In this page they define the antipode using the diagram
I am finding it difficult to understand what is going on. In partiulcar:
What is one the naked arrow going $k \to A$?
Shouldn't the top arrow go $S \otimes A : A \otimes A \to A \otimes A$? I mean, if we start with $a \in A$, we should go: $a \mapsto \Delta(a) = \sum_a a_{(1)} \otimes a_{(2)} \mapsto \sum_a S(a_{(1)}) \otimes a_{(2)}$ and that should equal $a \mapsto u(a)$ how?

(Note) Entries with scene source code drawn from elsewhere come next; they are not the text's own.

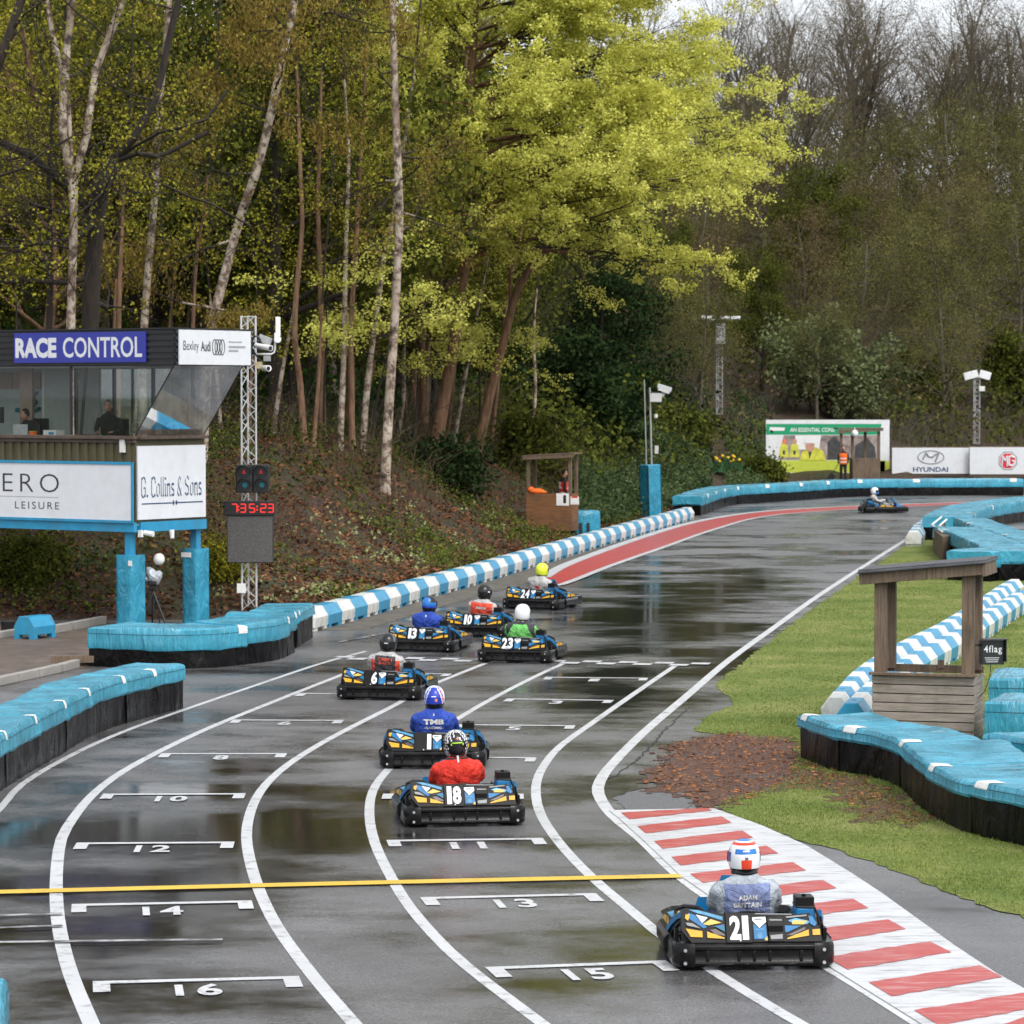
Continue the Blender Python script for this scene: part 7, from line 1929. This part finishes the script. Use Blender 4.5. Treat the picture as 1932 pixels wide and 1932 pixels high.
# younger maples with flat sprays in front of the trunks
YM = [((520, 800), 6.0, 2.6, "young maple with yellow sprays just right of the lattice tower"), ((612, 846), 5.6, 2.8, "young maple spreading yellow sprays left of the pale birch"), ((700, 862), 5.0, 2.6, "young maple behind the foot of the straight pale birch"),
      ((778, 868), 5.4, 2.8, "young maple with bright sprays right of the straight pale birch"), ((895, 868), 5.8, 3.0, "young maple with long sprays before the reddish leaning trunk"), ((455, 770), 7.0, 2.6, "young maple showing above the cameras on the cabin roof")]
for k, (px, H, Rr, lab) in enumerate(YM):
    rng = np.random.default_rng(200 + k); b = TP(*px); S = []; T = []; p = np.array(b); d = np.array([rng.normal(0, .05), rng.normal(0, .05) - .05, 1.0])
    pts = [p]; 
    for i in range(8):
        d = nrm(d + rng.normal(0, .05, 3)); q = pts[-1] + d * H / 8; S.append((pts[-1], q, .055 * (1 - i / 9), .055 * (1 - (i + 1) / 9))); pts.append(q)
    for j in range(11):
        i = rng.integers(5, 9); a = rng.uniform(0, 6.28); dd = np.array([math.cos(a), math.sin(a), rng.uniform(-.05, .25)])
        grow(rng, pts[i] if i < 9 else pts[8], nrm(dd), Rr * rng.uniform(.7, 1.1), .02, 0, dict(steps=[5, 3], kids=[6], wob=[.08, .15], up=[-.02, 0], tmin=[.2], ang=[45], ratio=[.42], taper=.8, flat=.4), S, T)
    build_tree("young_maple", tuple(b), S, [(*leaf_geo(pick(T, 260, rng), 14, .11, .095, rng, 0, .8, .4), F_MAPLE)], B_DARK, lab, "young maples on the bank")

# slim young stems between the bigger trunks
SAP = [(20, 830), (190, 815), (250, 830), (310, 820), (335, 845), (420, 830), (445, 815), (470, 842), (512, 822), (555, 812), (590, 846), (628, 822), (673, 838), (694, 820), (745, 842), (770, 818), (840, 835), (853, 842), (905, 850), (925, 838), (1000, 842)]
rr = random.Random(44)
for k, (px_, py_) in enumerate(SAP):
    rng = np.random.default_rng(900 + k); lean = rng.normal(.05, .11); H = rng.uniform(380, 760)
    pts_ = [(px_, py_)] + [(px_ + lean * H * t + rng.normal(0, 4), py_ - H * t) for t in (.2, .42, .64, .84, 1.0)]
    s_, b_, Z_ = trunk_path(pts_, rng.uniform(2.6, 5.2), .8, .1, k); S = s_[:]; T = []
    side_branches(s_, rng, T, 7, .4, 1.0, 2.2, (0, 50))
    build_tree("sapling", tuple(b_), S, [(*leaf_geo(pick(T, 70, rng), 11, .12, .085, rng, 0, .8, .3), F_SPRING)], (B_BROWN, B_BROWN, B_BIRCH)[k % 3], "slim leaning young stem in the wood, %s from the left" % nth(k + 1), "slim young stems in the wood", cat="tree")

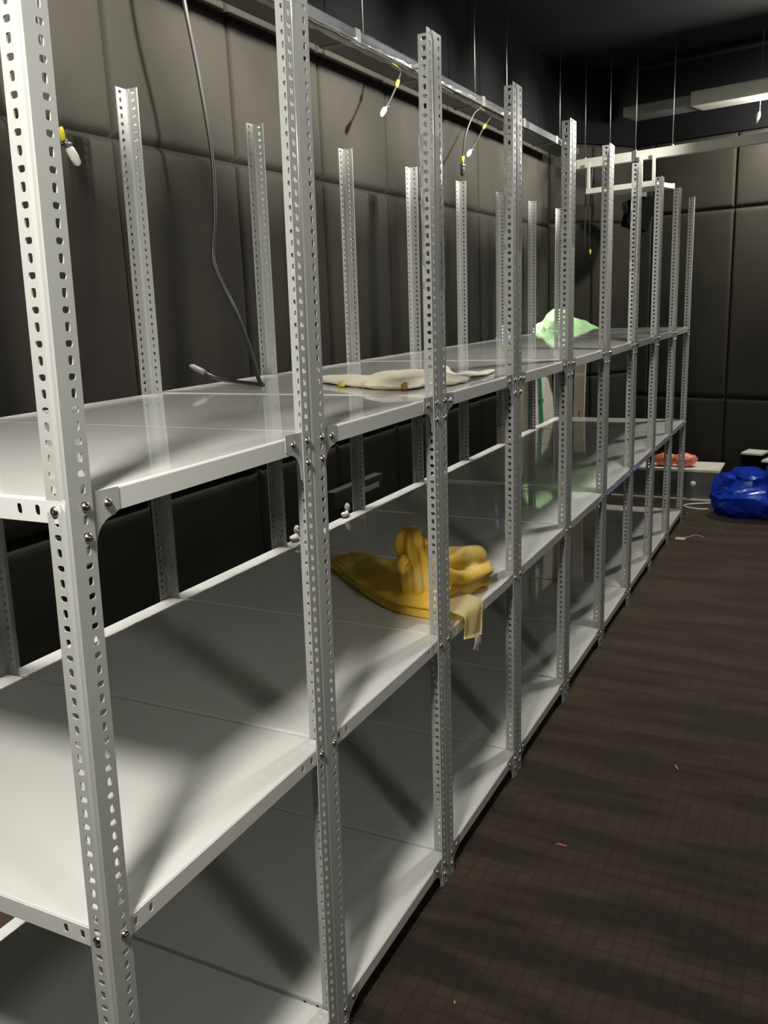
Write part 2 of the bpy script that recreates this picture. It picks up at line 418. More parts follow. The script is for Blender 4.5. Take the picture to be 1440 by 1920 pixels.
def place_unit(i, u):
    u.location = (jx[i]+.0009, 0, 0); u['label'] = labels[i]
    w_i = jx[i+1]-jx[i]-.0018
    for ch in [o for o in C.objects if o.parent == u]:
        if ch.name.startswith('post'):
            right = ch.location.x > .1
            l_ = jl[i+1] if right else jl[i]
            if right: ch.location.x = w_i
            ch.matrix_local = Matrix.Translation(ch.location) @ Matrix(((1, 0, l_, 0), (0, 1, LEANY, 0), (0, 0, 1, 0), (0, 0, 0, 1))).to_quaternion().to_matrix().to_4x4() @ Matrix.Rotation(ch['rz'], 4, 'Z') if False else \
                Matrix.Translation(ch.location) @ Matrix.Rotation(math.atan(l_), 4, 'Y') @ Matrix.Rotation(-LEANY, 4, 'X') @ Matrix.Rotation(ch['rz'], 4, 'Z')
        elif ch.name.startswith('shelf'):
            z = ch.location.z; l_ = (jl[i]+jl[i+1])/2
            ch.location = (.0045+l_*z, .0045+LEANY*z, z+random.uniform(-.0015, .0015))
            ch.scale.x = (w_i-.009)/(W_U-.009)
            ch.rotation_euler = (random.uniform(-.001, .001), random.uniform(-.0012, .0012), 0)
    # gussets under the front corners of the top and bottom shelves, with their bolts
    for z in (ZT, ZB):
        for right in (False, True):
            l_ = jl[i+1] if right else jl[i]
            zz = z+.002
            x = (w_i if right else 0)+l_*zz
            g = link_mesh('gusset_plate', GUSSET, None, u, (x, .0022+LEANY*zz, zz))
            g.rotation_euler = (0, math.atan(l_), 0)
            if right: g.scale.x = -1; g.location.x -= .001
            else: g.location.x += .001
            bl = ((.0235, -.016), (.0235, -.056), (.066, -.019)) if z == ZT else ((.0235, -.018), (.0235, -.050), (.066, -.019))
            for k, (bx, bz) in enumerate(bl):
                bo_ = link_mesh('bolt', BOLT, None, g, (bx, 0 if k == 2 else -.0034, bz))
    # mid shelf and side bolts
    for z in (ZT, ZM):
        l_ = jl[i]
        b1 = link_mesh('bolt', BOLT, None, u, (-.0012+l_*z, .0245+LEANY*z, z-.017)); b1.rotation_euler = (0, 0, -PI/2)
    for x, l_ in ((.0235, jl[i]), (w_i-.0235, jl[i+1])):
        link_mesh('bolt', BOLT, None, u, (x+l_*ZM, -.0012+LEANY*ZM, ZM-.017))
proto = build_unit(); units = [proto]
for i in range(1, 9): units.append(copy_tree(proto))
for i, u in enumerate(units): place_unit(i, u)
def front_post(i, right):
    ps = [o for o in C.objects if o.parent == units[i] and o.name.startswith('post') and abs(o.location.y) < .1]
    ps.sort(key=lambda o: o.location.x); return ps[1 if right else 0]
for i, right, z in ((2, False, 1.55), (3, False, 1.66), (4, False, 1.70), (6, False, 1.62)):
    f = link_mesh('plastic_film', FILM, None, front_post(i, right), (0, 0, z)); f['label'] = 'crinkled clear film wound round the post'

# ------------------------------------------------------------------ overhead channel, rods, cross rail, duct
BX0, BX1, BY0, BY1, BZ0, BZ1 = -.6, 5.78, .845, 1.0, 2.485, 2.525
t = thing('cable_channel', 'dark film-wrapped metal channel hung above the back of the shelving row', 'channel', (BX0, BY0, BZ0))
bm = bmesh.new(); box(bm, (0, 0, 0), (BX1-BX0, BY1-BY0, BZ1-BZ0), .004); obj('channel_body', bm, M_CHANNEL, t)
bm = bmesh.new()
for k in range(9): box(bm, (.35+k*.68, -.003, -.003), (.39+k*.68, BY1-BY0+.003, BZ1-BZ0+.003), .001)
obj('clip_band', bm, M_GREYMETAL, t)
def film_wrap(x0, x1, z0, z1):
    bm = bmesh.new(); n = int((x1-x0)/.02); rows = []
    for i in range(n+1):
        x = x0+(x1-x0)*i/n; row = []
        for (y, z) in ((-.006, .04), (-.008, .02), (-.007, 0), (-.004, -.008), (.02, -.010), (.045, -.007)):
            q = Vector((x*14, y*30, z*30)); row.append(bm.verts.new((x, y+.004*noise.noise(q), z+.005*noise.noise(q+Vector((5, 0, 0))))))
        rows.append(row)
    for a, b_ in zip(rows, rows[1:]):
        for k in range(len(a)-1): bm.faces.new((a[k], a[k+1], b_[k+1], b_[k]))
    return bm
fo = obj('plastic_film', film_wrap(2.2, 5.2, 0, 0), M_FILM2, t, smooth=True); fo['label'] = 'crinkled clear film around the channel'
rods = [(2.68, .92, 'thin steel rod holding the dark channel, first one right of the tall double post'),
        (3.93, .92, 'thin steel rod holding the dark channel, between the third and fourth tall front posts'),
        (4.44, .92, 'long thin steel rod holding the dark channel just left of the fourth front post'),
        (5.55, .92, 'thin steel rod holding the dark channel near its far end')]
def rod(x, y, z0, label, group):
    bm = bmesh.new(); tube(bm, [(0, 0, 0), (0, 0, ZC-z0)], .0036, 8)
    o = obj('threaded_rod', bm, M_STEEL, None, (x, y, z0), smooth=True); tag(o, label, 'rod', group)
    n = bmesh.new(); bmesh.ops.create_cone(n, segments=6, radius1=.010, radius2=.010, depth=.008, cap_ends=True)
    obj('nut', n, M_STEEL, o, (0, 0, .006)); return o
for x, y, lb in rods: rod(x, y, BZ1, lb, 'rods holding the dark channel')
# glowing beads standing in for reflected glints along the channel's lower front edge
for i, (x, lb) in enumerate(((1.98, 'small bright spotlight as a glowing bead under the channel, beside the double post'), (3.00, 'small bright spotlight as a glowing bead on the channel, left of the third tall post'), (4.20, 'small bright spotlight as a glowing bead on the channel, left of the fourth tall post'), (5.25, 'small bright spotlight as a glowing bead on the channel, left of the fifth tall post'))):
    t = thing('glint', lb, 'lamp', (x, BY0-.012, BZ0+.012), 0, 'glowing glints along the channel')
    bm = bmesh.new(); tube(bm, [(0, .012, 0), (0, -.012, 0)], [.011, .013], 14); obj('glint_base', bm, M_GREYMETAL, t, smooth=False)
    bm = bmesh.new(); bmesh.ops.create_uvsphere(bm, u_segments=12, v_segments=8, radius=.0105)
    obj('lens', bm, M_GLOW, t, (0, -.015, 0), smooth=True)  # bead glows where the film only mirrors distant lamps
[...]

Since $A$ is a $k$-algebra, the arrow $k \to A$ is the unit (sometimes written $\eta$) - the unique $k$-algebra morphism (it maps a scalar $t \in k$ to $t1 \in A$).
Since $A \otimes A$ is the coproduct (in $k$-algebras) of $A$ and $A$, the two maps $S, \operatorname{id} \colon A \to A$ define a unique map from the coproduct $A \otimes A \to A$. This is the map denoted $(S,\operatorname{id})$; it maps $a \otimes b$ to $S(a)b$.
So the statement that the square commutes is just that, if $a \in A$ and $\Delta(a) = \sum_i a_i \otimes b_i$, then $$ \sum_i S(a_i)b_i = \epsilon(a)1, $$ as explained on the following page.